Dans un style limpide, parfois poétique, l’auteur parvient à faire exister l’abeille comme sujet — un être dont la vie intérieure, bien que différente, mérite d’être pensée. Ce n’est pas un traité, pas un manifeste — c’est une invitation à s’approcher. À regarder autrement celles que nous croisons sans voir : ces ouvrières du ciel, si petites, si nombreuses, qu’on finit par oublier qu’elles sont aussi des individus.

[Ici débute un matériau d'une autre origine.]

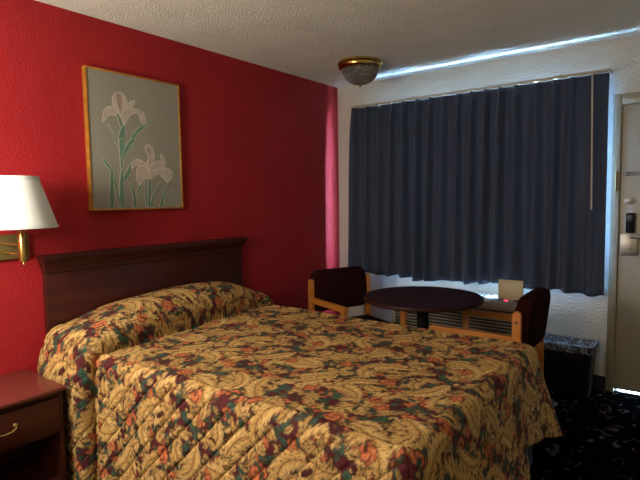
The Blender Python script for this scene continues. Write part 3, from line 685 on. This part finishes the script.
# ================================================================ armchairs
def armchair(label, loc, rz):
    t = thing('armchair', label, 'armchair', loc, rz, 'armchairs at the round table')
    D, Wd = .245, .275
    for s in (-1, 1):
        y0, y1 = (s*Wd-.017, s*Wd+.017)
        # rear post with rounded top
        b = BM(); poly = [(-D-.024, 0), (-D+.024, 0)]
        for k in range(9):
            a = PI*k/8; poly.append((-D+.024*math.cos(a), .772+.024*math.sin(a)))
        add_prism(b, poly, y0, y1, 'Y'); bmesh.ops.bevel(b, geom=[e_ for e_ in b.edges if abs(e_.verts[0].co.y-e_.verts[1].co.y) < 1e-6], offset=.003, segments=2, affect='EDGES')
        rp_ = obj('rear_leg', b, M_oak, t)
        b = BM(); add_lathe(b, [(0, .002), (.006, .0015), (.007, 0)], 16, (-D, y1 if s > 0 else y0, .735), 'Y')
        if s < 0: bmesh.ops.scale(b, vec=(1, 1, 1), verts=b.verts)
        obj('screw', b, M_black, rp_)
        b = BM(); add_box(b, D-.024, D+.024, y0, y1, 0, .622, bev=.006); obj('front_leg', b, M_oak, t)
        b = BM(); poly = [(-D+.022, .608), (-D+.022, .650), (D+.012, .655), (D+.024, .650), (D+.03, .636), (D+.026, .618), (D+.012, .613)]
        add_prism(b, poly, y0-.003, y1+.003, 'Y'); bmesh.ops.bevel(b, geom=[e_ for e_ in b.edges if abs(e_.verts[0].co.y-e_.verts[1].co.y) < 1e-6], offset=.005, segments=2, affect='EDGES')
        obj('armrest', b, M_oak, t)
        b = BM(); add_box(b, -D+.02, D-.02, s*Wd-.011, s*Wd+.011, .30, .35, bev=.004); obj('side_rail', b, M_oak, t)
    b = BM(); add_box(b, D-.012, D+.010, -Wd+.012, Wd-.012, .30, .36, bev=.004); obj('cross_rail', b, M_oak, t); b = BM(); add_box(b, -D-.01, -D+.012, -Wd+.012, Wd-.012, .30, .36, bev=.004)
    obj('cross_rail', b, M_oak, t)
    # cushions
    b = BM(); add_box(b, -.21, .275, -.250, .250, .362, .455, bev=.035, seg=5)
    for v_ in b.verts:
        if v_.co.z > .41: v_.co.z += .018*(1-(v_.co.x/.3)**2)*(1-(v_.co.y/.27)**2)
    obj('seat', b, M_maroon, t)
    def prm(ins, x):
        hw, hh = .252-ins, .168-ins; r = min(.068, hh-.004); P_ = []
        for cy1_, cz1_, a0 in ((hw-r, hh-r, 0), (-hw+r, hh-r, PI/2), (-hw+r, -hh+r, PI), (hw-r, -hh+r, 1.5*PI)):
            for k in range(9):
                a = a0+PI/2*k/8; P_.append((cy1_+r*math.cos(a), cz1_+r*math.sin(a)))
        return [b.verts.new((x, y, z)) for y, z in P_]
    b = BM(); L_ = [prm(.05, -.046), prm(.02, -.045), prm(.006, -.038), prm(0, -.022), prm(0, .022), prm(.006, .038), prm(.02, .046), prm(.05, .05), prm(.10, .056)]
    for a_, c_ in zip(L_, L_[1:]):
        for k in range(len(a_)): b.faces.new((a_[k], a_[(k+1) % len(a_)], c_[(k+1) % len(a_)], c_[k]))
    b.faces.new(L_[0]); b.faces.new(L_[-1])
    bmesh.ops.transform(b, matrix=Matrix.Translation((-.258, 0, .696)) @ Matrix.Rotation(-.11, 4, 'Y'), verts=b.verts)
    obj('backrest', b, M_maroon, t)
    return t
fx, sx = Vector((.92, -.39, 0)), Vector((.39, .92, 0))
armchair('maroon upholstered armchair with oak arms by the red wall, left of table', (.745, -.835, FZ), -.40)
armchair('maroon upholstered armchair with oak arms right of the table, beside the waste bin', (1.861, -1.026, FZ), PI+.02)

# ================================================================ waste bin and liner
BX, BY = 2.152, -.145
def rrect(hw, hd, r, z, n_=6):
    P_ = []
    for cx1_, cy1_, a0 in ((hw-r, hd-r, 0), (-hw+r, hd-r, PI/2), (-hw+r, -hd+r, PI), (hw-r, -hd+r, 1.5*PI)):
        for k in range(n_+1):
            a = a0+PI/2*k/n_; P_.append((cx1_+r*math.cos(a), cy1_+r*math.sin(a), z))
    return P_
def loft(bm, loops, close=True):
    R_ = [[bm.verts.new(p) for p in L_] for L_ in loops]
    for a, c in zip(R_, R_[1:]):
        for i in range(len(a)): bm.faces.new((a[i], a[(i+1) % len(a)], c[(i+1) % len(a)], c[i]))
    return R_
b = BM()
R_ = loft(b, [rrect(.15, .085, .025, .0), rrect(.155, .09, .025, .01), rrect(.179, .112, .03, .355), rrect(.186, .119, .033, .357), rrect(.186, .119, .033, .368), rrect(.180, .113, .03, .369), rrect(.176, .109, .03, .355), rrect(.152, .087, .022, .014)])
b.faces.new(R_[0][::-1]); b.faces.new(R_[-1])
wb = origin(obj('waste_bin', b, M_bin, loc=(BX, BY, FZ)), (0, 0, 0)); wb.location = (BX, BY, FZ)
tag(wb, 'black rectangular plastic waste bin against the white wall beside the door', 'waste bin')
b = BM(); loops = []
rl = random.Random(3); nn = 28*1
base_l = [rrect(.196, .123, .035, 0, 12)]
npt = len(base_l[0]); jit = [rl.uniform(-1, 1) for _ in range(npt)]; jit2 = [rl.uniform(-1, 1) for _ in range(npt)]
def lp(hw, hd, z, amp, ampz):
    P_ = rrect(hw, hd, .034, z, 12); out_ = []
    for i, (x, y, z_) in enumerate(P_):
        f = 1+amp*jit[i]; out_.append((x*f, y*f, z_+ampz*jit2[i]))
    return out_
loops = [lp(.193, .127, .318, .015, .008), lp(.192, .126, .34, .01, .003), lp(.191, .125, .364, .006, .002), lp(.188, .122, .378, .004, .003), lp(.180, .113, .38, .006, .003), lp(.171, .104, .362, .012, .002), lp(.165, .094, .30, .03, .004), lp(.14, .08, .12, .05, .005)]
loft(b, loops)
ln = obj('bin_liner', b, M_liner, loc=(BX, BY, FZ))
tag(ln, 'clear crinkled plastic liner folded over the rim of the black waste bin', 'bin liner')
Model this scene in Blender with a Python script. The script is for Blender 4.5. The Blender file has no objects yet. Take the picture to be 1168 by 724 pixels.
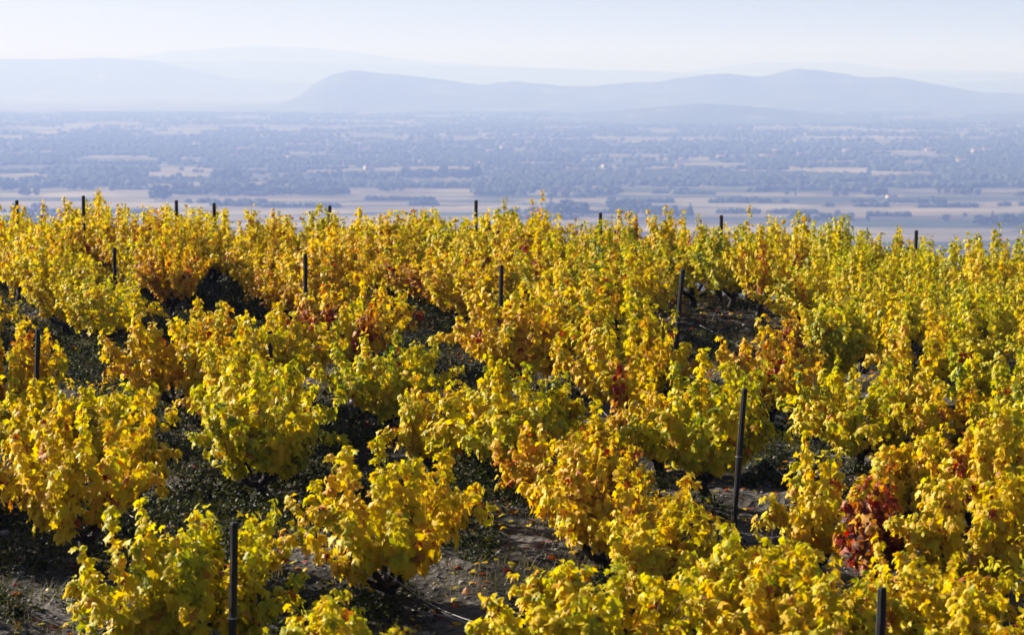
import bpy, math, random
import numpy as np
from mathutils import Vector, Matrix, noise
R = math.radians
scene = bpy.context.scene
C = scene.collection

# ------------------------------------------------------------------ camera, light, exposure
CAMZ = 205.0
FPX = 2758.0                      # focal length in pixels of the 1168 px wide photograph
PITCH = math.atan((362 - 80) / FPX)
cam_d = bpy.data.cameras.new("camera")
cam = bpy.data.objects.new("camera", cam_d); C.objects.link(cam)
cam_d.sensor_width = 36; cam_d.lens = 36 * FPX / 1168
cam_d.clip_start = 0.5; cam_d.clip_end = 80000
cam.location = (0, 0, CAMZ); cam.rotation_euler = (R(90) - PITCH, 0, 0)
cam_d.dof.use_dof = True; cam_d.dof.focus_distance = 29; cam_d.dof.aperture_fstop = 3.0
scene.camera = cam
SUN_EL, SUN_AZ = 24.0, -60.0      # azimuth from the view direction (+Y), negative = left
w = bpy.data.worlds.new("World"); scene.world = w; w.use_nodes = True
nt = w.node_tree; nt.nodes.clear()
sky = nt.nodes.new("ShaderNodeTexSky"); sky.sky_type = 'NISHITA'; sky.sun_disc = False
sky.sun_elevation = R(SUN_EL); sky.sun_rotation = R(SUN_AZ)
sky.altitude = 1500; sky.air_density = 0.6; sky.dust_density = 2.5; sky.ozone_density = 0.4
bg = nt.nodes.new("ShaderNodeBackground"); bg.inputs[1].default_value = 0.05
wo = nt.nodes.new("ShaderNodeOutputWorld")
nt.links.new(sky.outputs[0], bg.inputs[0]); nt.links.new(bg.outputs[0], wo.inputs[0])
sd = bpy.data.lights.new("sun", 'SUN'); sd.energy = 5.0; sd.angle = R(0.53); sd.color = (1, 0.935, 0.90)
so = bpy.data.objects.new("sun", sd); C.objects.link(so)
sdir = Vector((math.sin(R(SUN_AZ)) * math.cos(R(SUN_EL)), math.cos(R(SUN_AZ)) * math.cos(R(SUN_EL)), math.sin(R(SUN_EL))))
so.rotation_euler = sdir.to_track_quat('Z', 'Y').to_euler(); so.location = (-20, 10, 240)
vs = scene.view_settings
vs.view_transform = 'Standard'; vs.look = 'None'; vs.gamma = 1; vs.exposure = 1.17
scene.cycles.max_bounces = 6; scene.cycles.transmission_bounces = 3; scene.cycles.diffuse_bounces = 1; scene.cycles.use_denoising = True
scene.cycles.volume_bounces = 0

# ------------------------------------------------------------------ helpers
def tag(o, label=None, cat=None, group=None, kind=None):
    if label: o["label"] = label
    if cat: o["category"] = cat
    if group: o["group"] = group
    if kind: o["kind"] = kind
    return o
def empty(name, loc, rz=0):
    o = bpy.data.objects.new(name, None); C.objects.link(o)
    o.location = loc; o.rotation_euler = (0, 0, rz); o.empty_display_size = .2
    return o
def link(name, me, parent=None, loc=(0, 0, 0)):
    o = bpy.data.objects.new(name, me); C.objects.link(o); o.location = loc
    if parent: o.parent = parent
    return o
def npmesh(name, v, f, mat, smooth=False, attr=None):
    """v (n,3) and f a list of equal-length index rows, or (m,k) array"""
    me = bpy.data.meshes.new(name)
    v = np.asarray(v, np.float32); f = np.asarray(f, np.int32); k = f.shape[1]
    me.vertices.add(len(v)); me.vertices.foreach_set("co", v.ravel())
    me.loops.add(f.size); me.loops.foreach_set("vertex_index", f.ravel())
    me.polygons.add(len(f)); me.polygons.foreach_set("loop_start", np.arange(0, f.size, k, dtype=np.int32))
    if smooth: me.polygons.foreach_set("use_smooth", np.ones(len(f), bool))
    if attr is not None:
        for nm, arr in attr.items():
            a = me.attributes.new(nm, 'FLOAT', 'POINT'); a.data.foreach_set("value", np.asarray(arr, np.float32))
    me.update(calc_edges=True); me.materials.append(mat)
    return me
class Tubes:
    """tapered tubes collected into one mesh"""
    def __init__(s, sides=6): s.v = []; s.f = []; s.n = sides
    def add(s, pts, rad, cap=True):
        n = s.n; pts = [Vector(p) for p in pts]; rings = []
        for i, p in enumerate(pts):
            d = (pts[min(i + 1, len(pts) - 1)] - pts[max(i - 1, 0)]).normalized()
            a = d.cross(Vector((0.31, 0.9, 0.17))).normalized(); b = d.cross(a)
            base = len(s.v)
            for k in range(n):
                t = 2 * math.pi * k / n
                s.v.append(tuple(p + (a * math.cos(t) + b * math.sin(t)) * rad[i]))
            rings.append(base)
        for r0, r1 in zip(rings, rings[1:]):
            for k in range(n): s.f.append((r0 + k, r0 + (k + 1) % n, r1 + (k + 1) % n, r1 + k))
        if cap:
            for r0, p, fl in ((rings[0], pts[0], 1), (rings[-1], pts[-1], 0)):
                c = len(s.v); s.v.append(tuple(p))
                for k in range(n):
                    q = (r0 + (k + 1) % n, r0 + k) if fl else (r0 + k, r0 + (k + 1) % n)
                    s.f.append((q[0], q[1], c, c))
    def mesh(s, name, mat, smooth=True):
        me = bpy.data.meshes.new(name)
        me.from_pydata(s.v, [], [f if f[2] != f[3] else f[:3] for f in s.f])
        me.update(); me.materials.append(mat)
        if smooth: me.polygons.foreach_set("use_smooth", [True] * len(me.polygons))
        return me

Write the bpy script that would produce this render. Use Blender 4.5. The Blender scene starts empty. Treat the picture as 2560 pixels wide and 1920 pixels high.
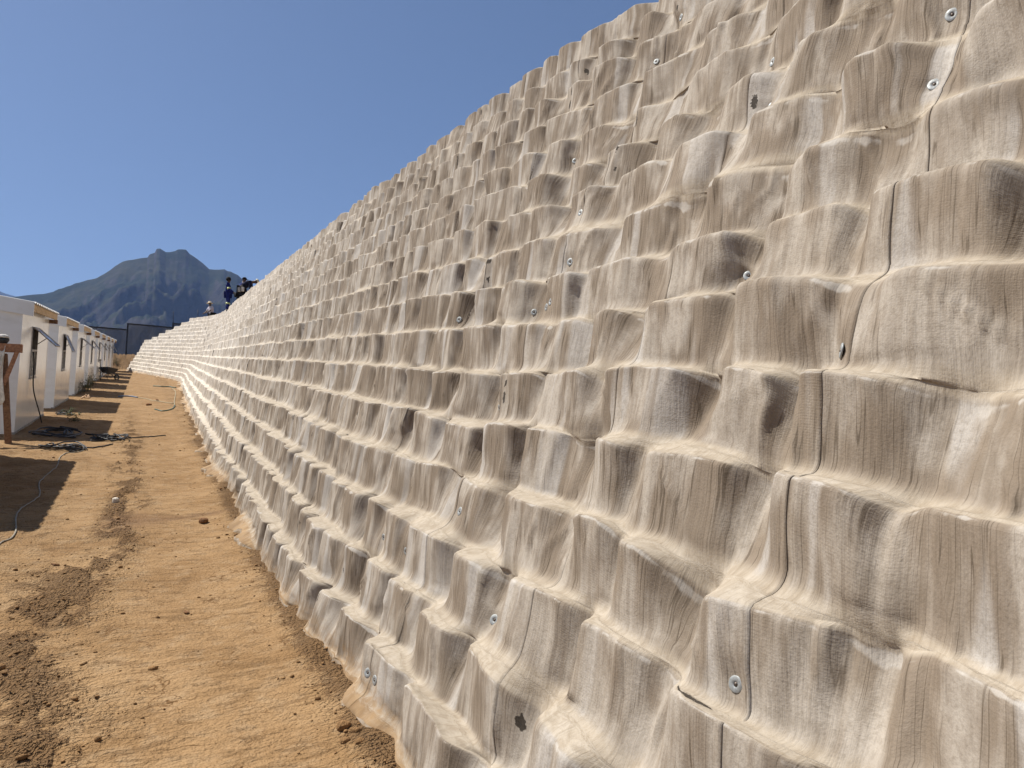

Dans un second temps, il nous invite également à reconsidérer le statut éthique de ces insectes, à l’heure où leur disparition menace l’équilibre écologique mondial. Si l’abeille manifeste des capacités d’apprentissage, de douleur, voire de plaisir, que cela implique-t-il pour les pratiques agricoles, industrielles ou expérimentales ? L’auteur appelle à un réexamen du statut moral des insectes, encore largement absents des chartes de bien-être animal. Car si les abeilles pensent — un peu, beaucoup, différemment — alors peut-être méritent-elles plus qu’une ruche : elles méritent notre attention, notre protection, et notre respect.
À quoi pensent les abeilles n’est pas un simple ouvrage de vulgarisation. C’est un livre-pollen, chargé d’invisible, prêt à féconder en nous d’autres manières de penser la vie. Après sa lecture, il devient difficile de regarder une abeille sans se demander, en secret : à quoi pense-t-elle, là, exactement ?
Peut-être à rien. Peut-être à tout. Peut-être à une fleur qu’elle aimait. Et c’est cela, finalement, que ce livre nous enseigne : penser, ce n’est pas forcément parler, ni peser, ni raisonner. Penser, c’est être au monde avec une intensité singulière. Et les abeilles, c’est certain, sont au monde comme peu d’êtres savent l’être.